SHORT EXERCISE:
Exactly the lines from the start of the data through the line containing "PI = math.pi" should be output, with both ends kept and nothing added.

MATERIAL:
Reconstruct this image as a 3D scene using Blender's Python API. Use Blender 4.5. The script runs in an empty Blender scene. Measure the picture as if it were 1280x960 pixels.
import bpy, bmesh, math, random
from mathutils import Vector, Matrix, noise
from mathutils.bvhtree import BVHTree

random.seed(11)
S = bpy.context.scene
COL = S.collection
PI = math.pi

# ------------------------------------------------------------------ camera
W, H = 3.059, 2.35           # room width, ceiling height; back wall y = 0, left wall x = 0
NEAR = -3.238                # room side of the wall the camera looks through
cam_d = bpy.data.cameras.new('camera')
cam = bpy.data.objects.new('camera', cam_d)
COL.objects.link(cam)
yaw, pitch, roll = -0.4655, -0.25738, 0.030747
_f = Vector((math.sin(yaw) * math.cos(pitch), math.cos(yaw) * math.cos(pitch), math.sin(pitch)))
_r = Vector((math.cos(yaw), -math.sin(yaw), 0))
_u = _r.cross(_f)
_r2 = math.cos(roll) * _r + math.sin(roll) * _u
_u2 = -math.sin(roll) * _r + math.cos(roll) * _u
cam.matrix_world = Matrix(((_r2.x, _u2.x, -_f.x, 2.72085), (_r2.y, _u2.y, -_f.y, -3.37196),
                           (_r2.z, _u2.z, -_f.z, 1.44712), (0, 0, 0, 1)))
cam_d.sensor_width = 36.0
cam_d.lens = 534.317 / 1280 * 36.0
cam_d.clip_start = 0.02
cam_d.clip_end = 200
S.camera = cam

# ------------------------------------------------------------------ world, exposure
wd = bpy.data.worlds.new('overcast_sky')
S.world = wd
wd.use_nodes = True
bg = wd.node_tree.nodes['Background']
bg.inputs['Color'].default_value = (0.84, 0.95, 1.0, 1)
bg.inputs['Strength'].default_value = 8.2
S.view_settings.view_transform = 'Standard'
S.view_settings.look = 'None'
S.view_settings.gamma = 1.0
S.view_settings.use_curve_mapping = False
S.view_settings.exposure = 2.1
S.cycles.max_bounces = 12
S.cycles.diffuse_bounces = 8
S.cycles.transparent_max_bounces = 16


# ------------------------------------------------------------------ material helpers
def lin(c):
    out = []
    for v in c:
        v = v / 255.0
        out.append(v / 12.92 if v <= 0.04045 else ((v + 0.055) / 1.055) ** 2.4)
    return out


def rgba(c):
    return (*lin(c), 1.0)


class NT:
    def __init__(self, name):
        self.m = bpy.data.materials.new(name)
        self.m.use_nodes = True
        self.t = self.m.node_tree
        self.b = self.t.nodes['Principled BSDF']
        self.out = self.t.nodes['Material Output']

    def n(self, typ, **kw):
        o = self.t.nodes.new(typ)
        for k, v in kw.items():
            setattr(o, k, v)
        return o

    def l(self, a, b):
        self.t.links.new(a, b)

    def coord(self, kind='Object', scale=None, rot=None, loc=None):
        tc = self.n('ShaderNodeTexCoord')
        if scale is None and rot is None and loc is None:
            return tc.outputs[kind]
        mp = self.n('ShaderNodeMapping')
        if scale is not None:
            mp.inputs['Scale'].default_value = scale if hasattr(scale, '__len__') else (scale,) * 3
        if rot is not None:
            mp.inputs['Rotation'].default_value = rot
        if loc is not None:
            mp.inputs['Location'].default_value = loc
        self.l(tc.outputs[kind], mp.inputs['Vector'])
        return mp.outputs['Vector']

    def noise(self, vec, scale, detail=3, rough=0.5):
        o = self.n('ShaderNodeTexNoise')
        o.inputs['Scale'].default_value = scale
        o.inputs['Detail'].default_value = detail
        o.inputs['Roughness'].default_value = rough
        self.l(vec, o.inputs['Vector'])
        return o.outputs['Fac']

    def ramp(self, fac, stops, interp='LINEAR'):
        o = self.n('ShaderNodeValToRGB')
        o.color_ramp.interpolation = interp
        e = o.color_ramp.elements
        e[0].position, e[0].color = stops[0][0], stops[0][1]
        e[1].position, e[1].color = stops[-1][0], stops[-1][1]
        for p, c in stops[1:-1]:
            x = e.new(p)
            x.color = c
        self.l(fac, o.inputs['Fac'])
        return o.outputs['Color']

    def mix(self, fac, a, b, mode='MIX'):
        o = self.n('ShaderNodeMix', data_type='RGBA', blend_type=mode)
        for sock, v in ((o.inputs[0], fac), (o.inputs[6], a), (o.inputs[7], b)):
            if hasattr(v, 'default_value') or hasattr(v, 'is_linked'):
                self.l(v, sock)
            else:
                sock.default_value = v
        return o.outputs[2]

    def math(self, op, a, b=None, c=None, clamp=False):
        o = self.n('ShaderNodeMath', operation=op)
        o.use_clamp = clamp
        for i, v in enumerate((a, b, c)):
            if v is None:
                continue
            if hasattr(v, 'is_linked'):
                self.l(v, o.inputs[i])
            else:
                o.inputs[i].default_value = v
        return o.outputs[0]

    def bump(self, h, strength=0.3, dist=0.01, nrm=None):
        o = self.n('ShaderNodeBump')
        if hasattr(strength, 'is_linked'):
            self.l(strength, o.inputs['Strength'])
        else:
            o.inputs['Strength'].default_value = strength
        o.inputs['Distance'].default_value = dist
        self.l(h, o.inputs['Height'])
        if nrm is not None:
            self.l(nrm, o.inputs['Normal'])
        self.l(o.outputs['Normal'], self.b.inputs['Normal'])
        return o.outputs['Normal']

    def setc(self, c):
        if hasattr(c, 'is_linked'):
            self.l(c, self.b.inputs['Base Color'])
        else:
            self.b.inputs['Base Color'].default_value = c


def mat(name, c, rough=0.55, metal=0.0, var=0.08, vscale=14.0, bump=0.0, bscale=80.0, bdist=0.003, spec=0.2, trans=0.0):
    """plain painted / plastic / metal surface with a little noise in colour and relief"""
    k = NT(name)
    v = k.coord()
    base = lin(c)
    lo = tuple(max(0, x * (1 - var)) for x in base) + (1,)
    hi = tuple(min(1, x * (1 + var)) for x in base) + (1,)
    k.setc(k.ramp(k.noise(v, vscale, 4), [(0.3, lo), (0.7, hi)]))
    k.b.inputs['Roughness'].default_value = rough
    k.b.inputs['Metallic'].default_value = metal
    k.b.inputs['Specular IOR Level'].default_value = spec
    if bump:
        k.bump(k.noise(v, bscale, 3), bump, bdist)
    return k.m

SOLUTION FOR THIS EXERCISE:
Reconstruct this image as a 3D scene using Blender's Python API. Use Blender 4.5. The script runs in an empty Blender scene. Measure the picture as if it were 1280x960 pixels.
import bpy, bmesh, math, random
from mathutils import Vector, Matrix, noise
from mathutils.bvhtree import BVHTree

random.seed(11)
S = bpy.context.scene
COL = S.collection
PI = math.pi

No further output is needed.